Pulling together
In July 2014 the John Lewis store in York made history by
becoming the first department store in the world to be awarded a BREEAM
Outstanding rating – the highest category achievable under the BRE’s
environmental and energy assessment method.This achievement was recognised at the 2016 CIBSE Building Performance Awards where the scheme won the Collaborative Working
Partnership Award. Andy Pearson writes about the secrets to their achievements.
The path to the team’s success started two years earlier in
2011, when JLP announced its commitment to reduce carbon emissions from a 2010
benchmark by 15% in absolute terms by 2020. This is an exceptionally
challenging target when you factor in that the business is growing and adding new shops.
To help achieve its objective the business set a carbon reduction target for its
new shops of 30% less than existing similar shops.
Inside York's award winning John Lewis store |
In 2012, JLP approached consulting engineers Lateral
Technologies & Solutions to develop a building services solution for its
new mid-sized, flexible-format department store in York. This had a target carbon
saving of 30% compared to JLP’s the flexible format Exeter store.
This fabric envelop of the 12000m2 York store was
designed to be airtight to help the design team meet the carbon saving target
by preventing heat and energy leaking through gaps in the building fabric. In
fact, the building’s air permeability was later measured and found to be only 3m3/hr
per m2 at 50Pa, three times better than the Building Regulations
minimum.
To develop its building services solution Lateral
Technologies joined with IES Consulting as its technology partner and building
energy management specialist Next Controls.
The model showed that peak cooling was only needed for 0.1% of the year |
Lateral Technologies used utilities information from
JLP’s Exeter store as a benchmark for the new building and to inform the York
store’s low carbon M&E design. The York store’s airtight building envelope enabled
Lateral Technologies to develop a ventilation solution using an energy
efficient displacement ventilation system serving the retail floors. Displacement
ventilation releases fresh, cool air at floor level; as the air is warmed it rises,
taking with it heat from people, lights and equipment before it is extracted at
ceiling level. To save even more energy, the back of store areas also have the
option of being natural ventilated.
A chiller cools the supply air on days when the outside
air temperature is high. Lateral Technologies was able to optimise the size of
the chiller because it modelled the store using Integrated Environmental
Solutions’ Virtual Environment software. “At this stage we were using the HVAC
module within the IES package, which allowed us to input the control strategies
that we wanted to use to understand their influence on the plant sizes,” says
Iain Gibb, managing director of Lateral Technologies & Solutions.
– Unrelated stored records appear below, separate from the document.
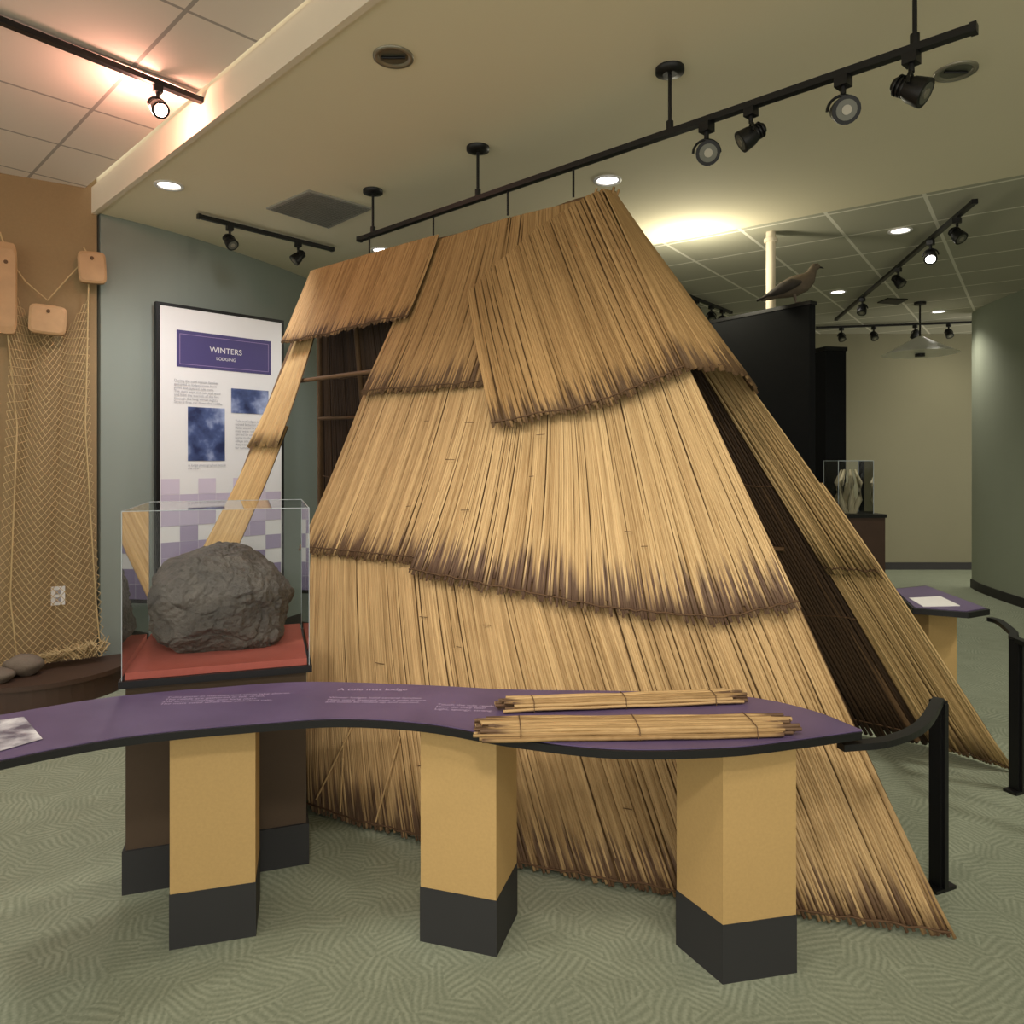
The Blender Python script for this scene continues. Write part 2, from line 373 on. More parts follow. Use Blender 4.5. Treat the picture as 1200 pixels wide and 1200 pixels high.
def legP(u0,u1,v0,v1):
    return lambda s,t: bend(lerp(u0[0]+(u0[1]-u0[0])*s,u1[0]+(u1[1]-u1[0])*s,t),lerp(v0,v1,t))
nL=SN(.97,.5)
lay_mat(b,legP((.915,.99),(.89,1),.13,.43),lambda s,t:nL,20,8,m_reedL,0.02,0.03,wm=1.35,cords=(.97,))
lay_mat(b,legP((.90,1),(.875,1),.38,1.0),lambda s,t:nL,30,10,m_reedL,0.0,0.01,wm=1.35,cords=(.97,))
b.build('mat_left_leg',lodge)
def bP(s,t): return R.lerp(L,s).lerp(K2.lerp(KL,s),t)
nB=((L-R).cross(K2-R)).normalized()
if nB.y>0: nB=-nB
b=MB(); lay_mat(b,bP,lambda s,t:nB,230,10,m_reedshade,0,0,wm=1.2,cords=(.25,.5,.75,.97),under=m_undershade); b.build('mat_back_slope',lodge)
b=MB()
def rs(v0,v1,w0,w1):
    def f(s,t):
        v=lerp(v0,v1,t); a=R.lerp(K,v)+Vector((.03,-.01,.02))*math.sin(math.pi*v); c=(R+Vector((-.06,.05,0))).lerp(K2,v); return a.lerp(c,s*lerp(w0,w1,t))
    return f
nS=((K2-K).cross(R-K)).normalized()
if nS.y>0: nS=-nS
lay_mat(b,rs(.5,1,.95,1),lambda s,t:nS,36,8,m_reedL,0.0,0.01,wm=1.35,cords=(.98,))
lay_mat(b,rs(.0,.66,.9,.9),lambda s,t:nS,28,8,m_reedL,0.015,0.022,wm=1.45,cords=(.98,))
b.build('mat_right_leg',lodge)
b=MB(); inn=(K-B1).normalized()
b.tube([R-nF*0.05+inn*.0,B1-nF*0.04-Vector((.10,-.05,-.02))],0.02,m_pole,8)
b.tube([R+Vector((-.08,.10,-.02)),K+Vector((-.28,.34,0.02))],0.022,m_pole,8)
b.tube([L,KL+Vector((0,0,.02))],0.025,m_pole,8)
b.tube([L,S(1,1)+Vector((.14,.06,.02))],0.02,m_pole,8)
for u in (.12,.25,.38,.52): b.tube([S(u,.02)-nF*0.04,S(u,1)+Vector((0,.08,.02))],0.02,m_pole,8)
for u in (.3,.6,.85): b.tube([R.lerp(L,u),K2.lerp(KL,u)+Vector((0,-.06,.02))],0.02,m_pole,8)
a=S(.97,.27)-nF*0.03; c=S(.55,.27)-nF*0.03; b.tube([a,c],0.014,m_pole,8)
a=S(.55,.14)-nF*0.05; c=S(.55,1)-nF*0.05+Vector((0,.05,.03)); b.tube([a,c],0.02,m_pole,8)
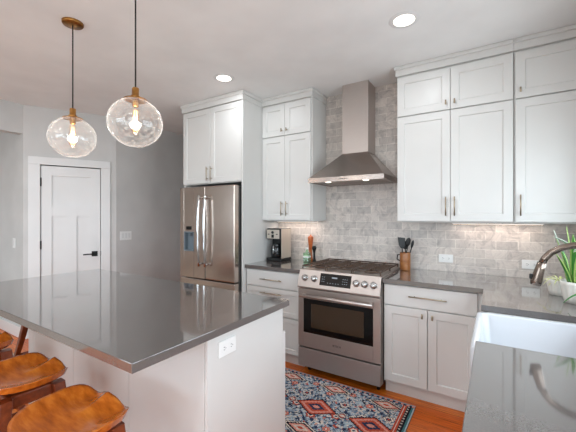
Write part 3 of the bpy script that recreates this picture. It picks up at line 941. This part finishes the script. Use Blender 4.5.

The software showed that the building had a peak cooling
load of 550kW. Critically, the model also showed that this load was only needed
for 0.1% of the year. It also indicated that if the temperature in the store was
allowed to drift upwards very slightly at times of peak cooling, then a smaller
450kW chiller could be used. The exercise resulted in the installation of chiller
that used 25% less energy to operate.
An energy efficient displacement system serves retail floors |
Lighting was another area exploited by Lateral
Technologies to deliver big energy savings. Front and back of store areas are
lit using LED lighting, which uses 40% less energy than traditional retail
lighting solutions. In addition, sun pipes (effectively mirrored tubes) bounce daylight
from the roof deep into the space to reduce the need for artificial lighting. While
in the storerooms presence detectors automatically turn the lights on and off.
A sophisticated Trend building energy management system (BEMS),
complete with control strategies written by Next Control Systems, was installed
in the York store to control the building services.
The team working really came into its own once the new
store had opened its doors. A number of processes were put in place to ensure
the team could work collaboratively and effectively together to prove that
Lateral Technologies’ innovative building services solution was providing JLP
with the 30% savings it was looking to achieve.
IES had recently developed IES-SCAN, a software solution
created to take data from the building management system and to calibrate it
with the design model. IES provided a secure server on which to host the data
collected from the York store by Next Control Systems. Working in partnership
with the two organisations allowed Lateral Technologies to extract information
from IES-SCAN, via IES’ servers for use in its performance reports. The reports
enabled energy used to be optimised by flagging up systems that were not
performing as expected. “We input the actual performance back into our model to
compare the actual with the theoretical so that we could understand how
accurate our model was,” Gibb says.
The actual results confirmed that the scheme was
performing to within 3% of what the consultant had predicted. In fact Lateral
Technologies design was so successful that the project exceeded JLP’s 30%
target and Lateral Technologies expectations. “We’d predicted a 40% saving and
the scheme actually achieved a 43% reduction in carbon,” says Gibb.